(The article below is reproduced at hegel.net with the kind permission of its author, Stephen Cowley. It first appeared 8/2012 on the hegel.net Hegel mailing list and was then published 10/2012 as article with the pictures below on his blog ‘Hegelian News & Reviews’)

There follows a complete translation of the very brief chapter on the first edition of Hegel's Encyclopaedia of Philosophical Sciences (1817) in Karl Rosenkranz' Life of Hegel (1844) taken from his coverage of Hegel's time in Heidelberg. The standard English translations of the Encyclopaedia are of the later editions rather than of this edition of which Rosenkranz speaks so highly. William Wallace translated the later editions of the Encyclopaedia Logic (1873) and Philosophy of Mind (1894), with the Encyclopaedia translation only completed in the 1970s with AV Miller's Philosophy of Nature. In this light, Rosenkranz' preference for the first edition is worth pondering.

BOOK TWO Chapter 25 - The Encyclopaedia

"It was only at Heidelberg that Hegel presents himself for the first time with his philosophy as an integrated whole and this was very necessary to defend the third part of the Logic against gross misunderstandings. For use in his lessons, he had the course on the Encyclopaedia of Philosophical Sciences printed, that he had composed between Michaelmas [Fall] 1816 and Easter 1817. As a comparison with the Philosophical Propaedeutic [first edited by Rosenkranz] shows, his gymnasium notebooks gave him the best basis for this work, except that with the greater clarity he had achieved, he could allow himself this time a more elevated form.

In the Preface, he announced his very clear opposition on the one hand to the philosophy that wishes to impose itself but which is disordered; on the other hand to lack of thought, to the superficiality of scepticism, to the immediacy of knowledge that strands itself in feeling. Neither a random exposition of the adventure of thought, nor the vanity of an absence of ideas, which have for too long turned the German profundity to ridicule, leaving its need of philosophical development unsatisfied, can favor progress. Only demonstration can achieve this, as it has previously been called: the method that would still, so he hoped, be recognised as the only true one, because it is identical with its content.


This first edition of the Encyclopaedia still contains the freshness of the first flow of composition. The subsequent editions are more involved in their elaboration of detail, above all in polemical and defensive remarks, but to have Hegel’s system in its concentrated totality, such as it came forth with all the strength of first appearance, one must always return to this first edition and therefore also reprint it."

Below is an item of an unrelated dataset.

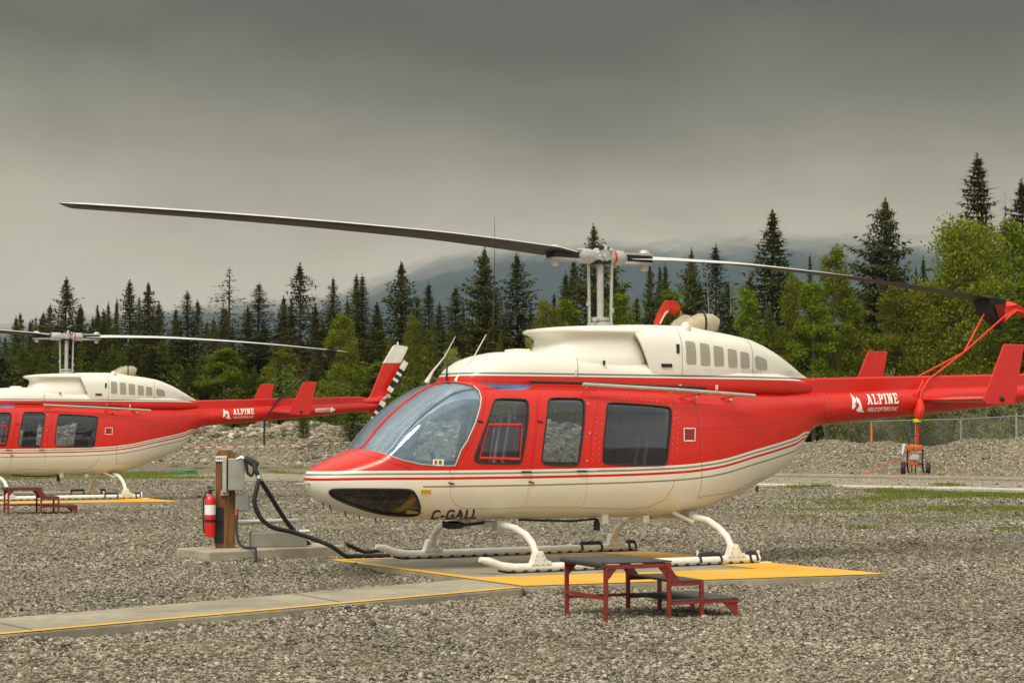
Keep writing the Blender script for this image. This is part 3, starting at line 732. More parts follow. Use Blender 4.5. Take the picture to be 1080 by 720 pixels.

[Osmo notes that there is a French version of this first edition in the comprehensive version edited by Bernard Bourgeois – Parts I and III having appeared and Part Ii in process in 2004. In English however, we still have only full translations of the later editions by Wallace and Miller. Another version of the Logic (trans. Geraets, Suchting, Harris) has appeared since I had cause to look for copies. Update: an English translation of the First Edition of the Encyclopaedia (ed. Behler; trans. Taubeneck) appeared in The German Library: Continuum, 1990.]